To sum up the character of the phenomena, it may be well to begin with those that are visual.
1. The phantasm of the Rev. P. H——. This was seen once only, and by Miss Langton, on the night of February 17th. Of the identity no doubt can be felt, since Miss Moore and Miss Freer afterwards recognised the accuracy of the description on meeting the Rev. P. H—— for the first time, in a crowded railway station on May 25th. This is the only one of the apparitions which is undoubtedly that of a living person, and like many such apparitions, it occurred at an hour when it is probable that he was asleep. B—— is a place to which Father H——’s thoughts were naturally and disagreeably drawn, and to which his attention had been called anew. On awaking, he would probably have no recollection of the circumstances, or at the utmost would have an impression of having dreamt that he was there.

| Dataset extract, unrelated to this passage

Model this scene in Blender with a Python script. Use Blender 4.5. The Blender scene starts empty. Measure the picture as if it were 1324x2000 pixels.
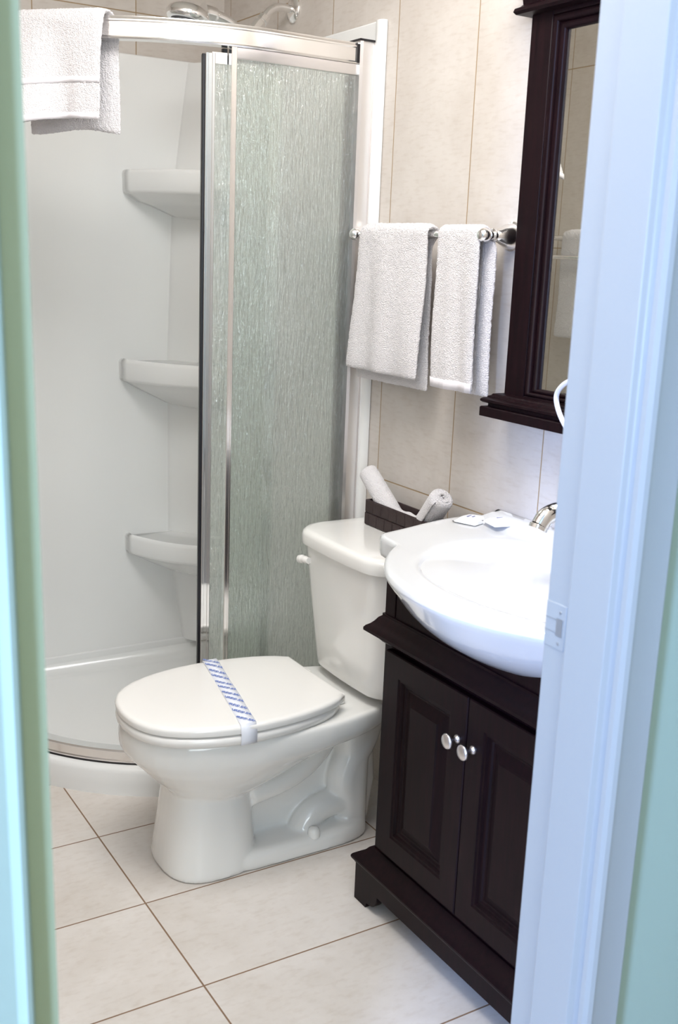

2. The woman once seen by Miss Freer in the drawing-room. She was older than Sarah N——, who died at the age of twenty-seven, but of whose haunting of B—— there is some tradition, but assisted by the parish register of marriages and births it is not difficult to form a guess at the identity of the phantasm. As there is some uncertainty as to whether the person in question is still living, though it is probable that she is dead, the vision is mentioned here before those as to which there is no reason to doubt that they represent the dead. There is reason to believe that the same apparition has been seen by former occupants of the house, and it is alleged to be that of a member of the S—— family.
3. The phantasm seen by Carter the housemaid, on the night of April 27th, who was described as “rather old,” may possibly have been identical with the above.
4. The nun to whom was given the name of “Ishbel.” This subject has been already discussed, and the suggestion thrown out that the phantasm was an erroneous mental picture of the late Rev. Mother Frances Helen, evolved from the imagination of a half-educated person who had never seen the lady in question, and knew little about her. This figure was seen many times by Miss Freer and Miss Langton, twice by the Rev. Mr. “Q.,” and probably by Madame Boisseaux, who unhappily died suddenly before the editors had an opportunity of asking her for exact information. There were also earlier witnesses. She was never seen elsewhere than in the glen, except once by Miss Langton, and on the one occasion when a Bishop was saying Mass in the house, and Miss Freer saw her outside the window just after the elevation of the chalice. It was stated, however, by two separate witnesses, that a figure, probably the same, had been seen inside the house on at least one occasion, when, some years before Colonel Taylor’s tenancy, Mrs. S—— was keeping her room, and a maid who was bringing up a tray met the figure on the stairs, and experienced such a start that she dropped the tray.